The downgrade takes into account a number of specific issues:
(1) High debt levels, with financial ratios under pressure. Even with a successful execution of the revised business plan, debt levels will remain high next year.
(2) Regulatory decisions that are expected to reduce EBITDA by up $300 million annually. The CRTC decision concerning contribution rates last year will reduce EBITDA by about $230 million, while the CRTC decision this year concerning price caps will reduce EBITDA by up to $45 million this year and $75 million each year thereafter. While TELUS expects to more than cover this with lower operating costs and reduced dividend payout, the net improvements are uncertain.
(3) Cost cutting that has been slow to materialize since the merger of TELUS and BC TEL, and the acquisition of Clearnet. At the time of the merger, there was pressure from local governments and unions to resist downsizing the work force. The differing operating cultures in all these companies have made it challenging to streamline the businesses. As TELUS addresses these issues, with employee reductions later this year, it will incur sizeable cash charges.
(4) Intense wireless competition. TELUS’s wireless operations in western Canada are under increasing competitive pressure from Bell Mobility. As well, TELUS continues to face intense competition in Central Canada from its three main competitors. While TELUS expects to see some easing in price competition and improving cash flow, wireless revenue and customer growth rates could slow, as they have done in the U.S., despite the significant subsidies still provided to new customers.
(5) Costly data network strategy facing intense competition in central Canada. TELUS plans to fund a sizeable capital expenditure program to complete the roll-out of its competitive carrier operations in Toronto and Montreal.

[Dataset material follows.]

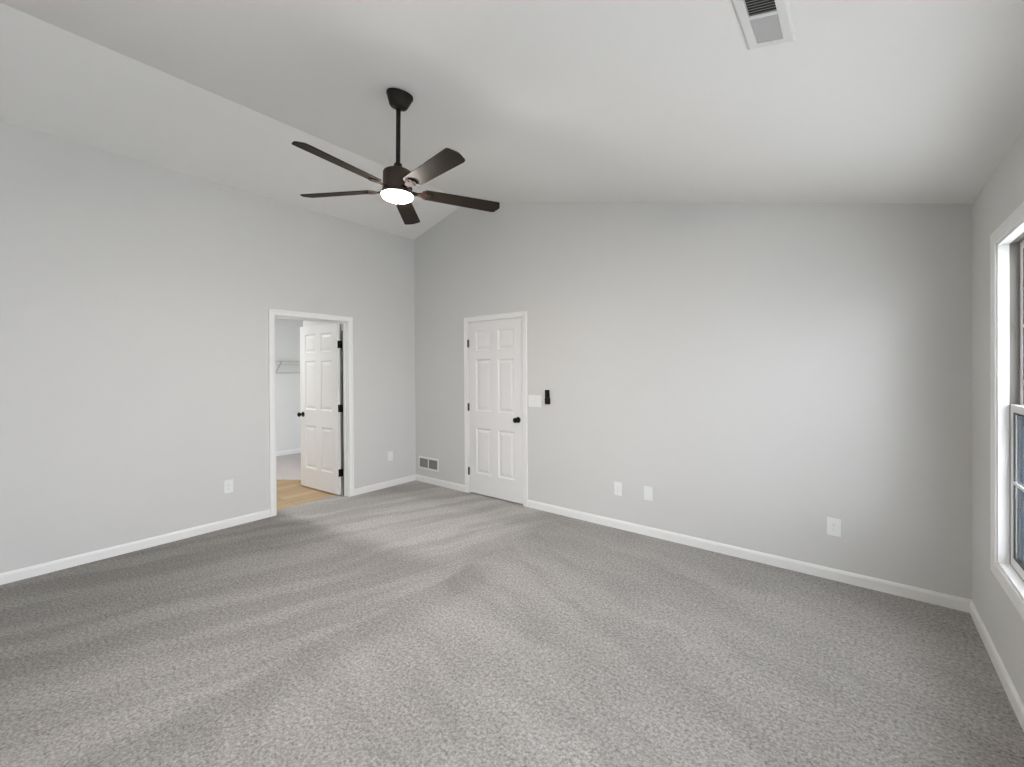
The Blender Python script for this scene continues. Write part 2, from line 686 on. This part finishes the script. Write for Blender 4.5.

This business competes directly with the incumbent, Bell Canada, and the local CLECs. In Canada, as elsewhere, growing revenue by gaining market share from the incumbent telcos represents a significant challenge.
Even with the aforementioned, DBRS is maintaining TELUS’s investment grade status due to:
(1) Significant incumbent telco franchises in B.C. and Alberta that generate stable cash flow.
(2) Reasonable liquidity and minimal debt refinancing requirements. The first major debt maturity is not until 2006.
(3) Easing pressure on internal funding requirements and free cash flow, with lower capex and lower cash dividends.
(4) Revised business plan to reduce costs appears reasonable and management appears determined to achieve the targets. This includes ambitious cost-cutting initiatives leading to cash flow break-even for 2003. As well, tax shelters from Clearnet will reduce TELUS taxes through 2004.
(5) Verizon Communications Inc. owns 24% of TELUS.
While TELUS is investment grade at this time, this could be at risk if operating performance during this period shows no signs of improving and free cash flow remains negative. Conversely, this position would be further supported as performance improves and financial strength grows.
Dominion Bond Rating Service Limited (DBRS) will publish a full report shortly that will provide additional analytical detail on this rating action. If you are interested in receiving this report, please contact us at: info@dbrs.com <mailto:info@dbrs.com>.
DBRS is a Toronto-based, full-service credit rating agency established in 1976. Privately owned and operated without affiliation to any organization, DBRS is respected for its independent, third-party evaluations of corporate and government issues, spanning North America, Europe and Asia. DBRS's extensive coverage of securitizations and structured finance transactions solidifies our standing as a leading provider of comprehensive, in-depth credit analysis.
Information contained herein is obtained by DBRS from sources believed by it to be accurate and reliable. Due to the possibility of human or mechanical error as well as other factors, such information is provided "as is" without warranty of any kind and DBRS, in particular, makes no representation or warranty, express or implied, as to the accuracy, timeliness, completeness, merchantability or fitness for any particular purpose of any such information. DBRS shall not be liable in contract, tort or otherwise for: (a) any loss or damage in whole or in part caused by, resulting from, or relating to, any error (negligent or otherwise) or other circumstance or contingency within or outside the control of DBRS or any of its directors, officers, employees, independent contractors, or agents in connection with, or related to, obtaining, collecting, compiling, analyzing, interpreting, communicating, publishing or delivering any such information; or (b) any direct, indirect, special, consequential, compensatory or incidental damages whatsoever (including, without limitation, lost profits), even if DBRS is advised in advance of the possibility of such damages, resulting from the use of or inability to use, any such information. In addition to the foregoing, the rights of subscribers of DBRS are governed by the terms and conditions of the applicable Subscription Agreement. In the event of any conflict between this document and the Subscription Agreement, the Subscription Agreement shall govern (without limitation, a conflict shall not include the failure of the Subscription Agreement to cover a matter covered herein). The credit ratings, if any, constituting part of the information contained herein are, and must be construed solely as, statements of opinion and not statements of fact or recommendations to purchase, sell or hold any securities.
TELUS bond June 01/2006 is selling at $87.00, yield over 12%.
Anyone got an opinion? Anyone out there???